Você come alguma coisa, volta para a cama sem fazer barulho, deita-se, segura a cabeça com as mãos, fecha os olhos e passa a rever cenas que presenciou em seu cotidiano. O interessante é que as lembranças são regressivas, há um recuo no tempo. É desse modo que pessoas e fatos distantes retornam até parar numa situação insólita, algo que se fez e melhor seria esquecer, alguma coisa nem sempre importante que agora parece enorme, daí causar certa vergonha.
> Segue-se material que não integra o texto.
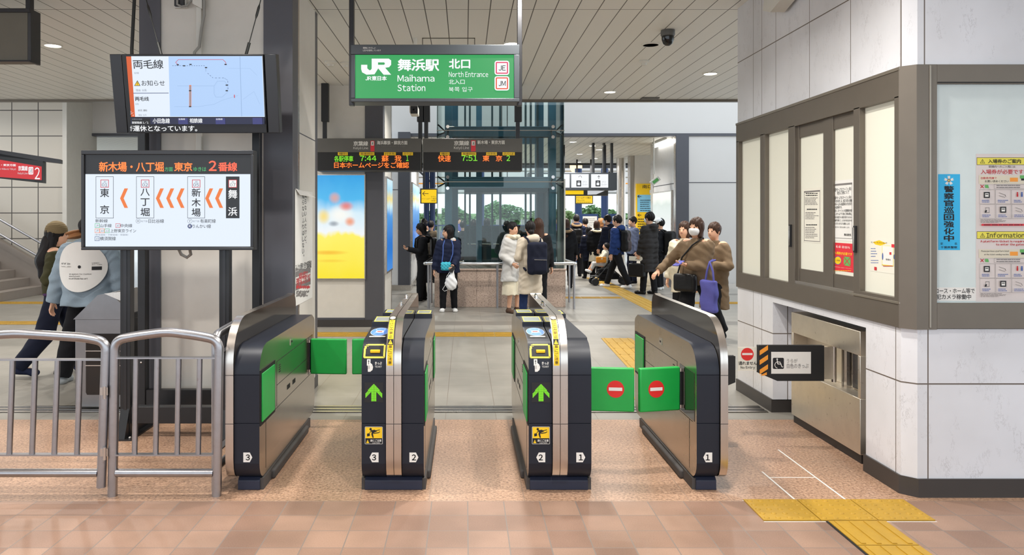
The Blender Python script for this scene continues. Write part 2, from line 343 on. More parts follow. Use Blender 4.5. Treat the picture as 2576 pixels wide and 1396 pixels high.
class Sheet:
    """Flat print on a plane p0 with normal n; positions are read off as the points of that plane seen at photo pixels."""
    def __init__(s, p0, n, mb=None, up=(0, 0, 1), step=.00015):
        s.p0 = Vector(p0); s.n = Vector(n).normalized(); s.mb = mb or MB(); s.o = step; s.step = step
        s.v = (Vector(up)-s.n*Vector(up).dot(s.n)).normalized(); s.u = s.v.cross(s.n)
    def px(s, x, y):
        d = Vector(((x-CX)/F, 1, -(y-CY)/F)); c = Vector((0, 0, H)); t = (s.p0-c).dot(s.n)/d.dot(s.n); q = c+d*t-s.p0
        return q.dot(s.u), q.dot(s.v)
    def W(s, u, v): return s.p0+s.u*u+s.v*v+s.n*s.o
    def lift(s): s.o += s.step
    def uvrect(s, u0, v0, u1, v1, m): s.mb.add([s.W(u0, v0), s.W(u1, v0), s.W(u1, v1), s.W(u0, v1)], [(0, 1, 2, 3)], m); s.lift()
    def rect(s, x0, y0, x1, y1, m):
        a, b = s.px(x0, y0), s.px(x1, y1); s.uvrect(min(a[0], b[0]), min(a[1], b[1]), max(a[0], b[0]), max(a[1], b[1]), m)
    def poly(s, pts, m):
        q = [s.px(*p) for p in pts]; area = sum(q[i-1][0]*q[i][1]-q[i][0]*q[i-1][1] for i in range(len(q)))
        if area < 0: q = q[::-1]
        s.mb.add([s.W(*p) for p in q], [tuple(range(len(q)))], m); s.lift()
    def ell(s, x, y, rx, ry, m, n=24): s.poly([(x+rx*math.cos(2*math.pi*i/n), y+ry*math.sin(2*math.pi*i/n)) for i in range(n)], m)
    def rrect(s, x0, y0, x1, y1, r, m):
        p = []
        for cx, cy, a in ((x1-r, y0+r, -90), (x1-r, y1-r, 0), (x0+r, y1-r, 90), (x0+r, y0+r, 180)):
            p += [(cx+r*math.cos(math.radians(a+t)), cy+r*math.sin(math.radians(a+t))) for t in (0, 30, 60, 90)]
        s.poly(p, m)
    def line(s, x0, y0, x1, y1, w, m):
        dx, dy = x1-x0, y1-y0; l = math.hypot(dx, dy) or 1; ox, oy = -dy/l*w/2, dx/l*w/2
        s.poly([(x0+ox, y0+oy), (x1+ox, y1+oy), (x1-ox, y1-oy), (x0-ox, y0-oy)], m)
    def frame(s, x0, y0, x1, y1, w, m):
        for r in ((x0, y0, x1, y0+w), (x0, y1-w, x1, y1), (x0, y0, x0+w, y1), (x1-w, y0, x1, y1)): s.rect(*r, m); s.o -= s.step
        s.lift()
    def text(s, t, x0, y0, x1, y1, m, bold=0.0, keep=False):
        v, f = glyphs(t, bold)
        if not len(v): return
        a, b = s.px(x0, y0), s.px(x1, y1); u0, u1 = min(a[0], b[0]), max(a[0], b[0]); w0, w1 = min(a[1], b[1]), max(a[1], b[1])
        lo, hi = v.min(0), v.max(0); sx = (u1-u0)/max(hi[0]-lo[0], 1e-6); sy = (w1-w0)/max(hi[1]-lo[1], 1e-6)
        if keep: sx = min(sx, sy) ; 
        q = []; o0 = s.o
        for p in v: s.o = o0+p[2]*3e-5; q.append(s.W(u0+(p[0]-lo[0])*sx, w0+(p[1]-lo[1])*sy))
        s.o = o0; s.mb.add(q, f, m); s.lift()
    def vtext(s, t, x0, y0, x1, y1, m, bold=0.0, fill=.9):
        n = len(t); h = (y1-y0)/n
        for i, ch in enumerate(t):
            if ch in ' 　': continue
            if ch in '、。': s.text(ch, x0+(x1-x0)*.65, y0+h*i+h*.05, x1, y0+h*i+h*.35, m, bold)
            else: s.text(ch, x0, y0+h*(i+(1-fill)/2), x1, y0+h*(i+1-(1-fill)/2), m, bold)
            s.o -= s.step
        s.lift()
    def greek(s, x0, y0, x1, y1, rows, m, w=.45, ragged=.25, seed=1):
        r = random.Random(seed); h = (y1-y0)/rows
        for i in range(rows):
            xe = x1-(x1-x0)*ragged*r.random(); x = x0; yc = y0+h*(i+.5)
            while x < xe-1:
                l = (x1-x0)*r.uniform(.05, .2); s.rect(x, yc-h*w/2, min(xe, x+l), yc+h*w/2, m); s.o -= s.step; x += l+(x1-x0)*.02
        s.lift()
    def warn(s, x0, y0, x1, y1, tri='yellow_sign', ink='ink', outline=True):
        xc = (x0+x1)/2
        if outline: s.poly([(xc, y0), (x1, y1), (x0, y1)], ink)
        q = .13 if outline else 0; w, h = x1-x0, y1-y0
        s.poly([(xc, y0+h*q*1.5), (x1-w*q, y1-h*q*.7), (x0+w*q, y1-h*q*.7)], tri)
        s.rect(xc-w*.05, y0+h*.38, xc+w*.05, y0+h*.68, ink); s.rect(xc-w*.05, y0+h*.74, xc+w*.05, y0+h*.84, ink)
    def build(s, name, parent, **kw): return s.mb.build(name, parent, ang=0, **kw)
FR = (0, -1, 0)
def fsheet(D, mb=None): return Sheet((0, D, H), FR, mb)
def part(parent, name, fn, **kw):
    mb = MB(); fn(mb); return mb.build(name, parent, **kw)
def arc(cx, cy, r, a0, a1, n=6): return [(cx+r*math.cos(math.radians(a0+(a1-a0)*i/n)), cy+r*math.sin(math.radians(a0+(a1-a0)*i/n))) for i in range(n+1)]
# ================================================================== THE SETTING
m = MB(); m.box(-14, 9, -4, 4.255, -.1, 0, 'floor_tile'); struct(m, 'floor', bevel=0, ang=0)
m = MB(); m.box(-14, 9, 4.255, 5.978, -.1, 0, 'granite_floor'); struct(m, 'floor_granite', ang=0)
m = MB(); m.box(-14, 12, 5.978, 27, -.1, 0, 'concourse_stone'); struct(m, 'floor_concourse', ang=0)
m = MB(); m.box(-60, 60, 27, 120, -.12, -.02, 'conc'); struct(m, 'ground', ang=0)
m = MB(); m.box(-14, 9, -2.2, 12.4, CEIL, CEIL+.25, 'ceiling_panel'); m.box(-14, 9, 12.36, 12.46, CEIL-.035, CEIL+.25, 'frame_brown')
struct(m, 'ceiling', ang=0)
m = MB(); m.box(-14, -2.6, 12.46, 17.3, 4.2, 4.4, 'ceiling_panel'); struct(m, 'ceiling_left', ang=0)
m = MB(); m.box(-14, 12, 17.25, 25.8, 3.42, 3.6, 'ceiling_panel_far'); m.box(-14, 12, 25.7, 25.85, 3.36, 3.6, 'black_paint'); struct(m, 'ceiling_far', ang=0)
m = MB(); m.box(-8.85, 9, 17.0, 17.25, 3.46, 6.2, 'white_wall'); m.box(-8.85, 9, 16.97, 17.25, 3.40, 3.46, 'column_dark'); struct(m, 'wall_bulkhead', ang=0)
m = MB(); m.box(4.96, 9, 17.0, 17.25, 0.12, 3.41, 'white_wall'); m.box(4.96, 9, 16.96, 17.25, 0, .12, 'steel'); m.box(4.96, 9, 16.993, 17.0, 2.36, 2.375, 'column_dark'); struct(m, 'wall_right', ang=0)
m = MB(); m.box(-14, -8.39, 16.0, 17.2, 0, 4.2, 'wall_panel_grid'); m.box(-8.39, -8.30, 15.9, 17.2, 0, 4.2, 'panel_beige'); struct(m, 'wall_left', ang=0)
m = MB(); m.box(-8.3, -4.5, 20.2, 20.4, 0, 3.42, 'panel_beige'); m.box(-7.6, -7.55, 20.15, 20.2, 0, 3.42, 'steel_dark'); m.box(-6.7, -6.65, 20.15, 20.2, 0, 3.42, 'steel_dark'); struct(m, 'wall_back', ang=0)
# drain channel across the floor behind the gates
m = MB(); m.box(-6.5, 2.46, 6.19, 6.40, 0, .004, 'steel_dark'); m.box(-6.5, 2.46, 6.19, 6.235, 0, .007, 'steel'); m.box(-6.5, 2.46, 6.275, 6.325, 0, .007, 'steel'); m.box(-6.5, 2.46, 6.365, 6.40, 0, .007, 'steel')
struct(m, 'floor_drain_channel', ang=0)

# ---- station office on the right: marble below and above, window band between
XS, YF = 2.5, 4.32            # side face, front face
def booth_outline(inset=0, cham=.06):
    return [(XS+inset, 7.0), (XS+inset, YF+cham+inset), (XS+cham+inset, YF+inset), (9, YF+inset), (9, 7.0)]
m = MB()
A0, A1, AD, AT = 4.76, 6.2, .16, .895       # alcove for the wide gate machine
def wedge(y0, y1, z0, z1, mat, x0=XS, x1=2.9): m.box(x0, x1, y0, y1, z0, z1, mat)
wedge(6.2, 7.0, .1, .95, 'marble_low'); wedge(A0, A1, AT, .95, 'marble_low'); m.box(XS+AD, 2.9, A0, A1, .1, AT, 'marble_low')
pf = [(XS, A0), (XS, YF+.06), (XS+.06, YF), (9, YF), (9, A0)]
m.prism(pf, 'z', .1, .95, 'marble_low'); struct(m, 'wall_office_lower', ang=0)
m = MB(); g = .012
m.box(XS-g, 2.9, 6.2, 7.0+g, 0, .105, 'plinth'); m.box(XS+AD-g, 2.9, A0-g, A1+g, 0, .105, 'plinth')
m.prism([(XS-g, A0+g), (XS-g, YF+.06), (XS+.06, YF-g), (9, YF-g), (9, A0+g)], 'z', 0, .105, 'plinth'); struct(m, 'baseboard_office', ang=0)
m = MB(); m.prism(booth_outline(.0), 'z', 2.43, CEIL, 'marble_high'); struct(m, 'wall_office_upper', ang=0)
# side windows: one frame structure with five panes
m = MB(); FX0, FX1 = XS-.015, XS+.06
def fr(y0, y1, z0, z1, x0=FX0, x1=FX1, mat='frame_brown'): m.box(x0, x1, y0, y1, z0, z1, mat)
panes = [(6.43, 6.94, 1.08, 2.29), (5.87, 6.33, 1.09, 2.27), (5.34, 5.73, 1.2, 2.18), (4.88, 5.2, 1.2, 2.2), (4.42, 4.81, 1.1, 2.25)]
fr(4.36, 7.0, .95, 1.085); fr(4.36, 7.0, 2.27, 2.43); fr(4.36, 7.0, 2.425, 2.445, XS-.02, FX1, 'frame_edge')
for y0, y1 in ((6.94, 7.0), (6.36, 6.43), (6.33, 6.355), (5.76, 5.87), (4.81, 4.885), (4.36, 4.42)): fr(y0, y1, 1.08, 2.28)
fr(5.2, 5.34, 1.08, 2.28, XS+.005, FX1); fr(4.885, 5.76, 1.085, 1.2, XS+.012, FX1); fr(4.885, 5.76, 2.18, 2.28, XS+.012, FX1); fr(5.73, 5.77, 1.08, 2.28, XS+.005, FX1)
fr(4.885, 5.76, 1.085, 1.11, XS-.012, XS+.012, 'steel'); fr(4.36, 4.88, 1.085, 1.10, XS-.02, XS+.012, 'frame_edge'); fr(4.42, 4.81, 1.09, 1.12); 
m.prism([(XS-.02, 4.37), (XS-.02, YF+.045), (XS+.045, YF-.02), (2.66, YF-.02), (2.66, YF+.1), (XS+.06, YF+.1)], 'z', .95, 2.445, 'frame_brown')
m.box(2.615, 2.625, YF-.024, YF-.02, .96, 2.44, 'frame_edge')
m.box(2.66, 9, YF-.02, YF+.06, .955, 1.10, 'frame_brown'); m.box(2.66, 9, YF-.02, YF+.06, 2.335, 2.445, 'frame_brown'); m.box(2.66, 9, YF-.024, YF-.02, 2.34, 2.346, 'seam_black')
struct(m, 'window_1_frame', ang=0, bevel=.003)
for i, (y0, y1, z0, z1) in enumerate(panes):
    m = MB(); m.box(XS+.022, XS+.034, y0-.02, y1+.02, z0-.02, z1+.02, 'e_pane'); struct(m, 'window_%d' % (i+2), ang=0)
flat('pane_front', (204, 214, 212), .25)
m = MB(); m.box(2.66, 9, YF+.0, YF+.02, 1.09, 2.34, 'pane_front'); struct(m, 'window_7', ang=0)
for y in (5.815, 4.85):
    m = MB(); m.box(XS-.03, XS-.012, y-.012, y+.012, 1.36, 1.53, 'steel_dark'); m.box(XS-.036, XS-.03, y-.007, y+.007, 1.37, 1.52, 'steel')
    m.build('window_handle', label='small metal pull handle on the window frame, %s the sliding panes with papers' % ('far side of' if y > 5 else 'near side of'), cat='handle', bevel=.002)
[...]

Pode ser qualquer coisa, desde uma festa de noivado em que você era o noivo e não compareceu ou o jeito de livrar-se de pessoa incômoda sobre quem perdeu o interesse. Isso para não falar nas ocasiões em que você saiu de fina, fingiu não saber de alguma coisa ou disse algo fora de contexto como os parabéns, num cemitério, a um amigo que acabara de enterrar a mãe. Distração, pura distração, maldita distração.
Tudo isso retorna com força, como se o cérebro houvesse adormecido fatos por longo tempo para devolvê-los intensamente, fazendo-o reviver em toda plenitude momentos há muito vividos e sabiamente soterrados nas masmorras da memória.
A partir daí não existe muito a fazer. Você cobre a cabeça, encolhe-se, esforça-se para pensar em outro assunto. Às vezes desiste, acende a luz, liga a televisão e aguarda sentando na cama o sono enquanto assiste a um filme sem sentido porque começou a vê-lo no meio da exibição.
No meio dessa tragédia o consolo possível é já não ter contato com as pessoas envolvidas nos fatos que relembra. Há casos em que os envolvidos estão mortos e você é a única testemunha que resta do acontecimento que tanto o incomoda. Então percebe que sente vergonha de algo que positivamente deixou de existir: é de pessoas mortas que você tem tanta vergonha.
Você está assim, olhando para a televisão sem prestar atenção quando as suas pálpebras enfim pesam e finalmente dorme.
Manhã seguinte, você acorda, no banho recorda de seus pensamentos durante a madrugada: tudo bobagem, ninguém dá satisfação a mortos e desaparecidos, há um longo dia pela frente em meio a uns chatos, todos eles muito vivos e atuantes.
PS: o noivado de um amigo, desfeito por ele sem maiores explicações, inspirou esse texto. Contou-me ele ter vergonha da moça e seus familiares, do modo como tomou a decisão. Relatou-me acordar às vezes, no meio das madrugadas, sentindo vergonha. Isso acontecia de vez em quando, passados muitos anos do acontecimento após o qual nunca mais reviu a ex-noiva, pessoa que classificava como excelente.
Esse meu grande amigo morreu tragicamente há alguns anos. Lembro-me dele nesta madrugada em que não tenho sono e penso na sua tremenda vergonha da qual, segundo me dizia, jamais se livrou.